Maskuri, mewakili Ikosindo menjelaskan bahwa anggota Ikosindo terdiri dari 150 koperasi.
“Koperasi lebih tua dari perbankan dan koperasi adalah usaha bersama berasas kekeluargaan. Saya lebih condong koperasi dibuat hanya dengan satu UU saja,” ujar Maskuri.
Ali Hamdan, Forum Koperasi Jawa Timur juga menyampaikan pendapatnya.
“Kita punya anggota 2300 koperasi. Kita kemarin menyepakati 10 poin yang pada intinya 2 ada hal. Permintaan kami menolak pasal 191, 192 dan pasal 198. Koperasi tetap di ranah KemenkopUKM dan ancaman pidana harus proporsional. Sehingga kita tegas meminta hapuskan 3 pasal dari RUU PPSK” tegas Ali Hamdan.
Frans Meroga, Ketua KSP Nasari memberikan pernyataan senada dengan anggota Forkopi yang lain.
Ia menolak tegas rencana seluruh perijinan dan pengawasan koperasi dialihkan ke Otoritas Jasa Keuangan (OJK).
Ia mengatakan jangan sampai RUU PPSK bila nanti menjadi UU akan kembali dibatalkan Mahkamah Konstitusi (MK).
“RUU PPSK ini terlalu banyak ketidak sesuaian bila ditinjau dari landasan filosofis, sosiologis, dan yuridis.

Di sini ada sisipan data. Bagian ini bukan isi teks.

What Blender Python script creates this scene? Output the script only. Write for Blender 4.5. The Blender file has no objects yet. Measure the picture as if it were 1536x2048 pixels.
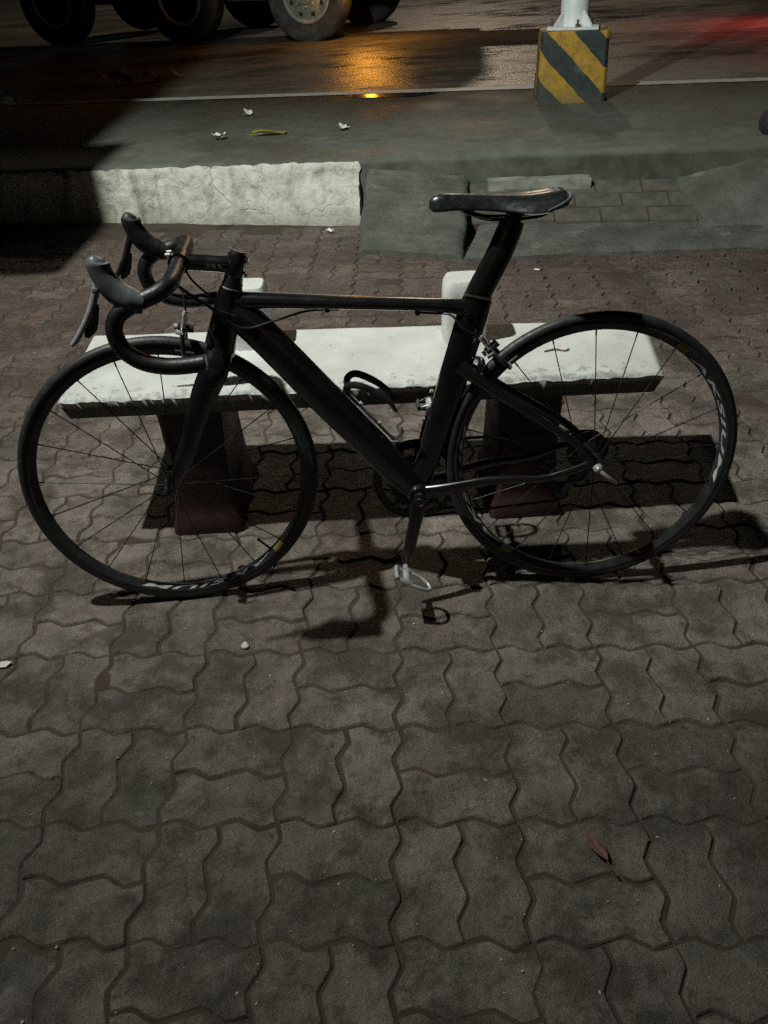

Bahkan cenderung ugal-ugalan, jadi apabila tetap dipaksakan menjadi UU pasti akan kembali dibatalkan oleh MK. Bahkan bila perlu, kami jadi pihak pertama yang mengajukan judicial review ke MK,” kata Frans yang juga Ketua Umum Angkatan Muda Koperasi Indonesia (AMKI).
Menkop Satu Pemikiran dengan Forkopi
Menanggapi seluruh sikap Forkopi, Menteri Teten menegaskan bahwa ia memiliki pemikiran yang sama dengan dengan Forkopi.
“Koperasi ini adalah antitesa terhadap kapitalisme,” ujar Teten membuka pernyataan.
Menurutnya koperasi terus berkembang dan secara ide terus tumbuh.
“Fakta baru 8 persen masyarakat kita berkoperasi. Koperasi jika kalah bersaing maka koperasi akan terus mengecil,” ujarnya.
“Koperasi itu self regulation dan self control. Di koperasi sudah ada sistem pengawasan internal,” tegas Teten.